Stereo Harmony

andyp13

Power User
Hi, and a belated happy new year to you all.
im using the pitch block set to a harmony (3rds) and would like the ‘main’ guitar panned slightly left and the harmony guitar panned slightly right just to give a little more clarity in my track...but for the life of me I can’t get them panned away from each other...the level 1 pan makes no difference wherever I place it?. The Axe is connected L&R out and I tried a stereo echo and it’s definitely in stereo...but I just don’t know what I’m doing wrong? If anyone could shed some light on it that would be wonderful thanks 👍
 
The dry signal (unison) will be centered if mix is less than 100%. Try setting mix to 100% with 100% panning and see if you can hear them separated. (I confirmed this works for Dual Chromatic.)
 
The dry signal (unison) will be centered if mix is less than 100%. Try setting mix to 100% with 100% panning and see if you can hear them separated. (I confirmed this works for Dual Chromatic.)

thanks, I’ll check this out first thing in the morning (finished for the night)..👍
 
What I said applies if the pitch block is in series. Also beware if you have a mono block after it, it will sum to mono (or pull only right or left channel depending on settings).

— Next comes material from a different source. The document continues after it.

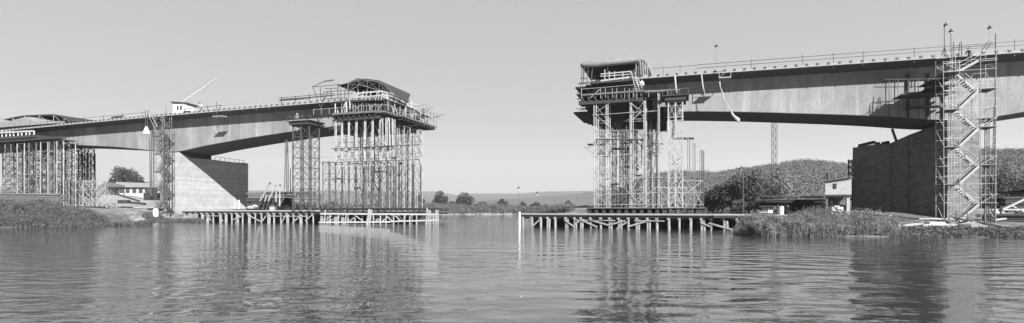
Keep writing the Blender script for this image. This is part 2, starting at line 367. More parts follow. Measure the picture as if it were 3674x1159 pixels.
for x in range(2665, 3190, 9):
    q = min(1, (x-2640)/60)*(1.0 if x < 3130 else 0.8)
    for dy in (0.4, 1.8, 3.2, 5.0):
        g = G(x, 49.6+0.0*x+dy+(max(0, 2760-x)*0.03), 0); pl.append((g.x, g.y, 0.9, q*(0.8 if dy < 1 else 1)))
thicket('willow_scrub', 'pale shrubs and tall reeds in front of the right plank deck', pl, 13000, 0.6, 2.45, M_reedl, leafy=30, lsize=0.037)
pl = [(G(x, Y, 0).x, Y, 0.9, 0.45) for x, Y in [(430, 79), (450, 79.5), (475, 80), (500, 80), (515, 80)]]
thicket('reed_tuft', 'small reed tuft standing in the shallow water near the left bank', pl, 800, 1.2, 2.2, M_reed, leafy=16, lsize=0.08)
pl = [(G(x, Y, 0).x, Y, 1.4, 0.45) for x, Y in [(x, 106-0.0*x) for x in range(545, 720, 9)]]+[(G(x, 109, 0).x, 109, 1.4, 0.45) for x in range(540, 760, 10)]
thicket('bank_grass', 'low grass fringe along the foot of the left bank', pl, 3500, 1.0, 2.2, M_reed, leafy=14, lsize=0.09)
pl = [(G(x, Y, 0).x, Y, 1.0, 0.3) for x in range(3180, 3900, 10) for Y in (48.8, 50.5, 53)]+[(G(x, 47.5, 0).x, 47.5, 0.8, 0.35) for x in range(3580, 3900, 10)]
thicket('bank_grass', 'short rough grass at the foot of the right bank below the pier', pl, 3800, 0.3, 1.6, M_reed, leafy=8, lsize=0.05)
# scrub along the far shore and behind the trestles
pl = []
for X in np.arange(-52, 30, 2.2):
    Yb = float(np.interp(X, [-52, -44, -20, 0, 18, 30], [268, 275, 287, 290, 285, 262])); 
    for dy in (0, 3, 7): pl.append((X, Yb+dy, 3.0, 0.5+0.7*float(vnoise(np.array([X]), np.array([dy*1.0]), 7.0, 4)[0])))
thicket('shore_scrub', 'low grey scrub lining the far shore of the river', pl, 6000, 1.6, 4.6, M_leafm, leafy=18, lsize=0.32, asp=1.5)
pl = [(-47+random.uniform(-10, 0), Y, 3.5, 0.6) for Y in range(135, 270, 4)]
thicket('shore_scrub', 'low scrub behind the left scaffold on the river edge', pl, 2200, 1.2, 4, M_leafm, leafy=16, lsize=0.25, asp=1.4)
pl = [(float(np.interp(Y, [75, 98, 150, 240], [37, 46, 51, 36]))+random.uniform(0, 8), Y, 3.5, 0.6) for Y in range(80, 250, 4)]
thicket('shore_scrub', 'low scrub on the right shore behind the scaffold', pl, 2600, 1.0, 3.4, M_leafm, leafy=18, lsize=0.2, asp=1.4)

t1 = make_tree('broadleaf_tree', 'large round dark tree behind the low shed left of the first pier', 'tree', gpt(455, 215), 19.5, 8.0, M_leaf, 5500, 0.55, 26, 0.05, 'trees on the left bank')
copy_tree(t1, 'lower dark tree right of the round one behind the shed', gpt(508, 225), (0.72, 0.72, 0.68), 2.1, 'trees on the left bank')
b1 = make_tree('round_bush', 'large round dark bush beyond the end of the left timber jetty', 'bush', gpt(1580, 292), 10.0, 5.6, M_leaf, 4500, 0.5, 22, 0.0, 'bushes on the far shore')
for lab, x, Y, k in [('broad dark bush on the far shore, second from the left jetty', 1664, 292, (1.15, 1, 0.92)), ('dark bush half hidden by the end of the left jetty', 1505, 290, (0.7, 0.8, 0.75)),
                     ('mid sized bush in the middle of the far shore', 1800, 300, (0.8, 0.8, 0.6)), ('small bush on the far shore beside the white mooring post', 1874, 300, (0.45, 0.5, 0.45)),
                     ('flat bush on the far shore right of the white post', 1925, 300, (0.85, 0.7, 0.4)), ('small round bush far behind the right jetty', 2040, 290, (0.55, 0.6, 0.5)),
                     ('low bush between the two large far shore bushes', 1622, 296, (0.5, 0.5, 0.45)), ('low wide bush right of the second large far shore bush', 1730, 300, (1.0, 0.6, 0.42)),
                     ('smallest bush of the far shore behind the first jetty lamp', 1960, 297, (0.4, 0.5, 0.3))]:
    copy_tree(b1, lab, gpt(x, Y), k, random.uniform(0, 6), 'bushes on the far shore')
d1 = make_tree('dense_tree', 'dark dense tree left of the pale one behind the log stack', 'tree', gpt(2680, 118), 9.6, 4.8, M_leaf, 5200, 0.34, 30, 0.02, 'trees behind the log stack')
copy_tree(d1, 'dark tree at the left edge of the clump behind the log stack', gpt(2590, 122), (1.0, 1.0, 0.8), 1.3, 'trees behind the log stack')
copy_tree(d1, 'low dark shrubby tree touching the right scaffold foot', gpt(2540, 128), (0.7, 0.7, 0.55), 3.3, 'trees behind the log stack')
copy_tree(d1, 'dark tree behind the curved lamp pole', gpt(2740, 124), (0.9, 0.9, 0.82), 4.4, 'trees behind the log stack')
p1 = make_tree('pale_tree', 'pale leafy tree behind the middle of the log stack', 'tree', gpt(2800, 135), 11.6, 4.2, M_leafl, 3000, 0.36, 26, 0.05, 'pale trees behind the log stack')
copy_tree(p1, 'smaller pale tree right of the tall pale one', gpt(2856, 138), (0.75, 0.75, 0.82), 2.2, 'pale trees behind the log stack')
copy_tree(p1, 'low pale shrub left of the hut on stilts', gpt(2925, 140), (0.8, 0.8, 0.42), 5.2, 'pale trees behind the log stack')
copy_tree(d1, 'rounded tree above the lumber yard right of the second pier', gpt(3585, 150), (0.8, 0.8, 1.3), 1.0, 'trees behind the lumber yard')
copy_tree(d1, 'dark tree at the right edge above the lumber yard', gpt(3680, 160), (1.2, 1.0, 1.1), 2.0, 'trees behind the lumber yard')
for i, (x, Y, k) in enumerate([(920, 420, .5), (1010, 440, .55), (1035, 400, .7), (1190, 420, .6), (250, 260, .8), (300, 270, .7)]):
    copy_tree(t1, ['low tree on the field edge right of the left pier', 'second low tree on the field edge behind the leaning logs', 'low tree behind the free standing poles', 'low tree far behind the left scaffold',
                   'tree far behind the left lumber scaffold', 'lower tree beside the far one behind the left lumber scaffold'][i], gpt(x, Y), (k*1.6, k, k*0.55 if i < 4 else k), i*1.1, 'field trees on the left')

# ------------------------------------------------------------------ hills
def hill(name, xs, ridge, Yf, Yr, Yb, matl, base_z=4, bump=3.0, ny=40, dx=6):
    X = np.arange(xs[0], xs[1], dx); qs = (X-CX)/F
    ry = np.interp(X, [r[0] for r in ridge], [r[1] for r in ridge])
    rows = []
    vs = np.concatenate([np.linspace(0, 1, ny), np.linspace(1.1, 2, 8)])
    for v in vs:
        Yv = Yf+(Yr-Yf)*v if v <= 1 else Yr+(Yb-Yr)*(v-1)
        Hr = (HY-ry)/F*Yr+CAMZ
        prof = (sstep(np.array(v), 0, 1)*0.75+v*0.25) if v <= 1 else 1-0.8*(v-1)
        XX = qs*Yv; z = base_z+(Hr-base_z)*prof*(1+0.10*(vnoise(XX, XX*0+Yv, (Yr-Yf)*0.35, 3)-0.5)*(1 if v < .95 else 0.2))+bump*(vnoise(XX, XX*0+Yv, 7, 1)-0.5)
        rows.append(np.stack([XX, np.full_like(XX, Yv), z], -1))
    V = np.stack(rows, 0)
    return obj_np(name, V.reshape(-1, 3), grid_faces(len(X), len(vs)), matl, True, 'structure'), V
M_field = mat('distant_fields', 0.075, 0.35, 0.01, stretch=(1, 2, 1))
hill('distant_ridge', (-2200, 5200), [(-2200, 655), (0, 672), (420, 664), (900, 684), (1200, 684), (1500, 687), (1580, 689), (1640, 702), (1700, 695), (1850, 696), (1950, 689), (2140, 687), (2300, 672), (2800, 668), (5200, 650)],
     1300, 2600, 4200, M_field, 14, 3, 30, 14)
hill('far_hill', (1500, 5200), [(1500, 735), (1700, 724), (1900, 712), (2060, 700), (2200, 680), (2400, 660), (2600, 640), (5200, 600)], 620, 1150, 2000, M_field, 8, 3, 30, 10)
hill_o, HV = hill('wooded_hill', (2130, 5200), [(2130, 752), (2170, 728), (2220, 700), (2270, 672), (2330, 642), (2430, 627), (2560, 630), (2640, 618), (2740, 606), (2830, 594), (2880, 588), (2905, 585), (2940, 589), (3000, 600), (3060, 606), (3200, 600), (3400, 572), (3530, 553), (3674, 545), (3900, 540), (5200, 560)],
     240, 470, 700, M_forest, 5, 3, 50, 10)
# wood on the hill: crowns of many trees as one mass
def forest(name, label, V, n, rmin, rmax, m):
    ny, nx = V.shape[:2]; j = rng.random(n)**0.8*(ny-12); i = rng.random(n)*(nx-2); ji = j.astype(int); ii = i.astype(int)
    fi = (i-ii)[:, None]; c = V[ji, ii]*(1-fi)+V[ji, ii+1]*fi; r = rng.uniform(rmin, rmax, n)
    per = 48; d = rng.normal(size=(n, per, 3)); d /= np.linalg.norm(d, axis=2)[:, :, None]; d[:, :, 2] = np.abs(d[:, :, 2])*rng.uniform(0.8, 1.5, (n, 1))
    cen = c[:, None]+d*r[:, None, None]*rng.uniform(0.75, 1.1, (n, per, 1))
    V2, Q2 = cards(cen.reshape(-1, 3), rng.uniform(0.7, 1.5, n*per)*0.6)
    VV = V2.reshape(-1, 4, 3); FF = Q2.reshape(-1, 1, 4)
    o = obj_np(name, VV.reshape(-1, 3), FF.reshape(-1, 4), m, False, 'stuff'); o['label'] = label
    return o
sub = HV[:, 2:180]
forest('hill_forest', 'dense woodland covering the hillside behind the right bank', sub, 10000, 1.4, 3.6, M_forest)

# ------------------------------------------------------------------ the bridge halves
def girder(label, s0, s1, tower_gap, ns=90):
    base = P((s0+s1)/2, 7, 15); t = Thing('concrete_bridge', label, 'bridge', base)
    S = np.linspace(s0, s1, ns); sl = MB(); bx = MB(); ed = MB()
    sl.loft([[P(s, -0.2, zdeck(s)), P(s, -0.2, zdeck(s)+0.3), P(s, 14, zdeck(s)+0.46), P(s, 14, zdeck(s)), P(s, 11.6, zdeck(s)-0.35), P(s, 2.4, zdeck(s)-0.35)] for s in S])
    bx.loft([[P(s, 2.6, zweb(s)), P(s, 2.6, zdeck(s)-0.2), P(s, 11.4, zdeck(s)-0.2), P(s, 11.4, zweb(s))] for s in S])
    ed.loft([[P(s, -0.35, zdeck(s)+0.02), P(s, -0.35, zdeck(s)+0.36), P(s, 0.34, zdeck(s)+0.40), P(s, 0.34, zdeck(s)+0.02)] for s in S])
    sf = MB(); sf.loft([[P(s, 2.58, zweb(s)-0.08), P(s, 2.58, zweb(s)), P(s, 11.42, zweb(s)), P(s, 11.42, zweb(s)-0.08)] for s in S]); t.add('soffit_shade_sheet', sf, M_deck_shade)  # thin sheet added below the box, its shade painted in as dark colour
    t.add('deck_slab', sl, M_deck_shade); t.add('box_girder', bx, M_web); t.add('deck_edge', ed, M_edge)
    s = max(s0, -139)+1
    while s < min(s1, 72):
        an = MB(); an.st(s, s+0.3, -0.42, 0.1, zdeck(s)+0.22, zdeck(s)+0.48); s += 1.35
        t.add('anchor_block', an, M_steel)
    return t
bl = girder('left half of the unfinished concrete girder bridge on its pale pier', -178, -25.5, 0, 110)
br = girder('right half of the unfinished concrete girder bridge above the dark pier', 13.2, 100, 0, 80)
def railing(t, xs, ya, yb, tt, posts, r=0.035, m=M_steel, name='guard_rail'):
    g = MB()
    (x0, x1) = xs
    s0, s1 = sx(x0, tt), sx(x1, tt)
    for h in (ya, yb):
        if h is None: continue
        k = 12
        for i in range(k):
            a = s0+(s1-s0)*i/k; b_ = s0+(s1-s0)*(i+1)/k
            g.bar(P(a, tt, zdeck(a)+h), P(b_, tt, zdeck(b_)+h), r)
    for px in posts:
        s = sx(px, tt); g.bar(P(s, tt, zdeck(s)-0.3), P(s, tt, zdeck(s)+ya+0.25), r)
    t.add(name, g, m)
railing(br, (2500, 3674+200), 1.55, 1.05, -0.12, [2695, 2880, 2990, 3097, 3280, 3640, 3800], 0.05)
railing(br, (2342, 2500), 1.5, None, -0.12, [2380, 2440], 0.04)
railing(bl, (150, 520), 1.25, None, -0.12, [170, 230, 300, 370, 440, 510], 0.04)
railing(bl, (655, 800), 1.25, None, -0.12, [664, 700, 745, 790], 0.05)
railing(bl, (800, 1010), 1.2, None, -0.12, [825, 872, 920, 965], 0.03, M_tube)
railing(bl, (1000, 1200), 1.7, 1.25, -0.12, [1010, 1060, 1110, 1160], 0.06)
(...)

If you have the pitch block parallel with a shunt, you will always get 100% dry + whatever level you have the pitch block set to (which should have mix at 100%).
 
Using a pitch voice at 0 shift for the "dry" signal can work but that will add some latency. This is one example where a dry pan control would be useful.

There's still one way to make the pitch block pan dry & harmony toward opposite sides, with a decreasing limit on how loud the block output can be as pan width increases.

1. Start at 0% mix and use the balance control to pan the dry signal.

2. Set mix to 100% and adjust the pan parameter for voice(s) until they're panned where you want. Since this would be in the opposite direction of the previous balance adjustment, you'll have to adjust pan further than usual to get a certain apparent pan location for the shifted voice.

(Mix could optionally be left around 50% in steps 1 & 2; adjusting it just lets you hear one signal at a time.)

3. Set mix for the desired wet:dry mix. Due to the previous adjustments this will require a higher mix setting than usual. For example 50% would leave harmony quieter than dry.

4. Adjust block level to get the right volume compared to (thru) bypass.

There might not always be a good reason to use this approach, but that's how you'd make the block itself do the balancing without any extra modifiers or parallel paths.